Naturally the market is worried about a prolonged stagflation ahead.
If you recall, the US stock market, as measured by the S&P 500, was bound in a 60-120 point range for more than 15 years from the mid-1960s to the early 1980s.
However, we are definitely facing a different scenario now.
By 1973 and 1974, when inflation skyrocketed, like now, the US Federal Reserve raised interest rates roughly in line with but still ahead of inflation.
By then, the jobless rate was already edging up. However, interest and unemployment rates are low at the current time.
The current inflation trend may be quite similar to that of 1974, but the stock market is more like that of 1990, or 32 years four months ago, as chart one shows.

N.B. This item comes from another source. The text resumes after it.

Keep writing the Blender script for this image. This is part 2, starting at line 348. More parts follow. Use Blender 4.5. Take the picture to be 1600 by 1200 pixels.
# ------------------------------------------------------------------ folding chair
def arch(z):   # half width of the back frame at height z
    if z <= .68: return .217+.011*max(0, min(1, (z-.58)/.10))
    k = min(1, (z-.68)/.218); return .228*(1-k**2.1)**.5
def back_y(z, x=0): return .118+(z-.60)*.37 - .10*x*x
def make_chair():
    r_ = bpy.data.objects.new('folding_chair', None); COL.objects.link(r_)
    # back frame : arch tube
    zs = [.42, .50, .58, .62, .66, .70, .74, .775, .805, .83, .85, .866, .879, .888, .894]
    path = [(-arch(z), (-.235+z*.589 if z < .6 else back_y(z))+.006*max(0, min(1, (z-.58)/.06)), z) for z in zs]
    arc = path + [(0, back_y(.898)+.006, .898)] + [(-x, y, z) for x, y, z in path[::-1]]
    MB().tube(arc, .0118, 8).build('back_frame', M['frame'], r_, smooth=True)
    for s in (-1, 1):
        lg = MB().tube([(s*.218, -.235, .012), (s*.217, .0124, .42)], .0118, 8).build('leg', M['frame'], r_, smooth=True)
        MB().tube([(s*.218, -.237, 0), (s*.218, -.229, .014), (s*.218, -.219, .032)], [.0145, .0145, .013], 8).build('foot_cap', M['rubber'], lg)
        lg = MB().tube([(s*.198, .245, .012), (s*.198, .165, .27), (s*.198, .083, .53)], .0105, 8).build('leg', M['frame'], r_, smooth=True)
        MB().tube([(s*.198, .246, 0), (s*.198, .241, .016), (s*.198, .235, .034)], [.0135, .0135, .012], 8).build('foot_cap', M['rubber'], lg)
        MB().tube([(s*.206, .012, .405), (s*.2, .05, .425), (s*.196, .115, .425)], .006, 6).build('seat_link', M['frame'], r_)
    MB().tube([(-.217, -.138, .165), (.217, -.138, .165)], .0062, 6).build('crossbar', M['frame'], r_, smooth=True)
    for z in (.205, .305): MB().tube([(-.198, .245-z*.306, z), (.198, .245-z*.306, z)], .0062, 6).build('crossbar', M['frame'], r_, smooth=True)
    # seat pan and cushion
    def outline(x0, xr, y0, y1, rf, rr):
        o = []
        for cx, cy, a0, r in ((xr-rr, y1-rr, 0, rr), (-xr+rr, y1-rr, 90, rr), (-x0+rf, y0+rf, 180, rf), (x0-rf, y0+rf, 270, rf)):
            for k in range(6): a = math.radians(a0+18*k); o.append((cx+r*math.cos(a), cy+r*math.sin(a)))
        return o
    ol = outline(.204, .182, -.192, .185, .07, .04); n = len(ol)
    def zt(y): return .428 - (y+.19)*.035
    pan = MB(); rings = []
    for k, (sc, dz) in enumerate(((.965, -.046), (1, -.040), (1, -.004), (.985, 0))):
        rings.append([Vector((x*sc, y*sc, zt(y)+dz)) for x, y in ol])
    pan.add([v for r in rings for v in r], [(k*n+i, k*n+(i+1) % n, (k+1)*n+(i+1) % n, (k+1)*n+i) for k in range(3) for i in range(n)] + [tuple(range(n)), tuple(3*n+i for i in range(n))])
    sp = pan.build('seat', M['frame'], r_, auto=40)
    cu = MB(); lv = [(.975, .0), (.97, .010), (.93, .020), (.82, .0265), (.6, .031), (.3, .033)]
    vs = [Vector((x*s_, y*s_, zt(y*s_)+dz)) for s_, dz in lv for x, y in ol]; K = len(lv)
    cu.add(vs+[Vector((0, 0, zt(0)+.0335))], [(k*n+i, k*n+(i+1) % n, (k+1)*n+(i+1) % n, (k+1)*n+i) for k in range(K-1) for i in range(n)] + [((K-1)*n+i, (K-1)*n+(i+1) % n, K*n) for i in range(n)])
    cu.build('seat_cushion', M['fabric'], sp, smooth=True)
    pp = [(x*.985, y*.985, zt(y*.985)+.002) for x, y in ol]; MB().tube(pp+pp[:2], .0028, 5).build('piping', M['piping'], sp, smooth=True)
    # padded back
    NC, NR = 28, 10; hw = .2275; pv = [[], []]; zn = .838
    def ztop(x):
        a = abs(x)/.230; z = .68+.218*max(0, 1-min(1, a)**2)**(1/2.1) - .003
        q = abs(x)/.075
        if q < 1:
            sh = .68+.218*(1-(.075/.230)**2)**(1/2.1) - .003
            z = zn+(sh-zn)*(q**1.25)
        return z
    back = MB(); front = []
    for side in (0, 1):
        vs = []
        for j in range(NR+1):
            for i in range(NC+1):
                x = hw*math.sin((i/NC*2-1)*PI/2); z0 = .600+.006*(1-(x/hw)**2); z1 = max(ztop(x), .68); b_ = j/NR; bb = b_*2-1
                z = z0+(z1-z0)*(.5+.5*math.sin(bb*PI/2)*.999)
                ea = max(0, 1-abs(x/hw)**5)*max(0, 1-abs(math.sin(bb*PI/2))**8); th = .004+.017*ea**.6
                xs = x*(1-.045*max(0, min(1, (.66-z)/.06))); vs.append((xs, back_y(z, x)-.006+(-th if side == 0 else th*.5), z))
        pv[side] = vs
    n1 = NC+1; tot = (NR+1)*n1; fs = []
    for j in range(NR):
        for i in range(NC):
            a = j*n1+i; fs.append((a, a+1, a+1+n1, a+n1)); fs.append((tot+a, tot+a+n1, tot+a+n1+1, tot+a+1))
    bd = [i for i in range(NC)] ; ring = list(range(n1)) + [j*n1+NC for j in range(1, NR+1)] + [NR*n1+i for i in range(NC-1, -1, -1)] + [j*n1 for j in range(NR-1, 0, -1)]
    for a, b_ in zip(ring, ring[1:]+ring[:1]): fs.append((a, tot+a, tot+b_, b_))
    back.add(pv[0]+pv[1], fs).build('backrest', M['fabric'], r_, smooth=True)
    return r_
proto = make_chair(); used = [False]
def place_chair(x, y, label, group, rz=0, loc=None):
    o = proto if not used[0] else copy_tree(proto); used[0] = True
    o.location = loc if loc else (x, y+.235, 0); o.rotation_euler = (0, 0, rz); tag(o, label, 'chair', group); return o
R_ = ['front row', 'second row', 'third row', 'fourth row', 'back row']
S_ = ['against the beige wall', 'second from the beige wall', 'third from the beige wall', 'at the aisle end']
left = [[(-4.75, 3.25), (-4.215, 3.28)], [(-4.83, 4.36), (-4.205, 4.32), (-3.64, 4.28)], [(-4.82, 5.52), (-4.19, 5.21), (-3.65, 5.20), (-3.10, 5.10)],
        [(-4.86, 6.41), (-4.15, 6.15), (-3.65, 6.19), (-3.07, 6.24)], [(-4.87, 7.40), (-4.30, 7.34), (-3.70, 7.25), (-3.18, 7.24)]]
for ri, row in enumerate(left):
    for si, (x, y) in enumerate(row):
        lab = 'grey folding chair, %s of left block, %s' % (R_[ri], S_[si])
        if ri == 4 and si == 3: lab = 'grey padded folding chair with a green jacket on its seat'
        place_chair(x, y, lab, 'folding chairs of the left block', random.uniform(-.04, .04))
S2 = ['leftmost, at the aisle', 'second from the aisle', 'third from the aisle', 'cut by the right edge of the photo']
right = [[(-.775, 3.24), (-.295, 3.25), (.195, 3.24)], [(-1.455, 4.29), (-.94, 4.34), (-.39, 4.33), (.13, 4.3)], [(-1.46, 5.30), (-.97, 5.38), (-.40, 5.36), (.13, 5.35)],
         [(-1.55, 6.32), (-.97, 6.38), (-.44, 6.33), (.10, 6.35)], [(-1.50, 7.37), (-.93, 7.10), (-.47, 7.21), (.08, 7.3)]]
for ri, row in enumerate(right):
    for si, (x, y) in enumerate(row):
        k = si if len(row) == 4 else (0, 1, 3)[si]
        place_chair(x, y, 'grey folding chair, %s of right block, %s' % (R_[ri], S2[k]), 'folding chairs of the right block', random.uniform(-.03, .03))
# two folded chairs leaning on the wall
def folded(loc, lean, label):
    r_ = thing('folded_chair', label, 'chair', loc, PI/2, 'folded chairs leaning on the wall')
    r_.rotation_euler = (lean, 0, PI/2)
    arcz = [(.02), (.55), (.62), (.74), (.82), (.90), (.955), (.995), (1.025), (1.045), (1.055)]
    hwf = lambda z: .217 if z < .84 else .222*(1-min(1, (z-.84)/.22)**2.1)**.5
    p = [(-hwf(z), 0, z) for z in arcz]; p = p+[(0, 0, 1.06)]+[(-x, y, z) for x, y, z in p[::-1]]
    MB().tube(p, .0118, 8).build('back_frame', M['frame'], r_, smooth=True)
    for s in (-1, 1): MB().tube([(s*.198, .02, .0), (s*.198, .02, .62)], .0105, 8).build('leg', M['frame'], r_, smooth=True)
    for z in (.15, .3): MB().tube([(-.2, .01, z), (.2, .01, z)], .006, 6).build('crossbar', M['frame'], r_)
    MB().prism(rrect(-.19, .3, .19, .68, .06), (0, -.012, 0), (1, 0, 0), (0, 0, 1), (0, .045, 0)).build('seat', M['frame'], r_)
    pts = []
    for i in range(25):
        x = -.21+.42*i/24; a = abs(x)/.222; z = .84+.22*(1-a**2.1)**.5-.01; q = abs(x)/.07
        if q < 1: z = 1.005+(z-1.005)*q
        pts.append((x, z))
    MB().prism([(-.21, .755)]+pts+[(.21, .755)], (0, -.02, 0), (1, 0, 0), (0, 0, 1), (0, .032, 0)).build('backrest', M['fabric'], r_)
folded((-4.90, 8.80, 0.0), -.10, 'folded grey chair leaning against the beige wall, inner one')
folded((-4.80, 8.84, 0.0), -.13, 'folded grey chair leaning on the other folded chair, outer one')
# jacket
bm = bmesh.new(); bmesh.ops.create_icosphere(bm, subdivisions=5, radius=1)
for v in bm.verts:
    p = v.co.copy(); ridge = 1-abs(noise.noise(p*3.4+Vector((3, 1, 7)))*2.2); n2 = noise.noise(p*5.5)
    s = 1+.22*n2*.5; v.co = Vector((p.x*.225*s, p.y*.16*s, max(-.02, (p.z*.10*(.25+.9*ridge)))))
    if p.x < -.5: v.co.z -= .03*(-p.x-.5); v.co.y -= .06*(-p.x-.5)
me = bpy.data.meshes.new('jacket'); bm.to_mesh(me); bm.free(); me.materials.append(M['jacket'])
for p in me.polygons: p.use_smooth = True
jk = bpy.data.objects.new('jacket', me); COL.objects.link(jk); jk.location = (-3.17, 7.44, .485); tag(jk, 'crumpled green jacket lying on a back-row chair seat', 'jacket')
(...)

There was a US savings and loans crisis then and a mild eight-month recession followed. The market correction was gentle.
However, will the stock market enjoy a second half of a secular bull market, like in the 1980s to the 1990s?
The backdrop of that bull run was a prolonged rate cut from 20 percent all the way down to just 1 percent.
Now it is more like the reverse.
Yet cheap production may be achieved not by low rates but by tech advancements.
While the secular bull is partly driven by inflation, economic growth may not be high.
The trend growth in the 1980s and the 90s was lower than in the 60s and 70s as chart two shows, despite the stock market performing better in the later period than the earlier one.
The shift of secondary industry to a tertiary one explains this because unlike the production of goods, the provision of services is never on a massive scale. But when services migrate from man-made to robotic ones, then costs are saved and earnings and hence the stock index will improve.
Believe it or or not, it seems possible the history of a secular bull with low-trend growth is repeating itself.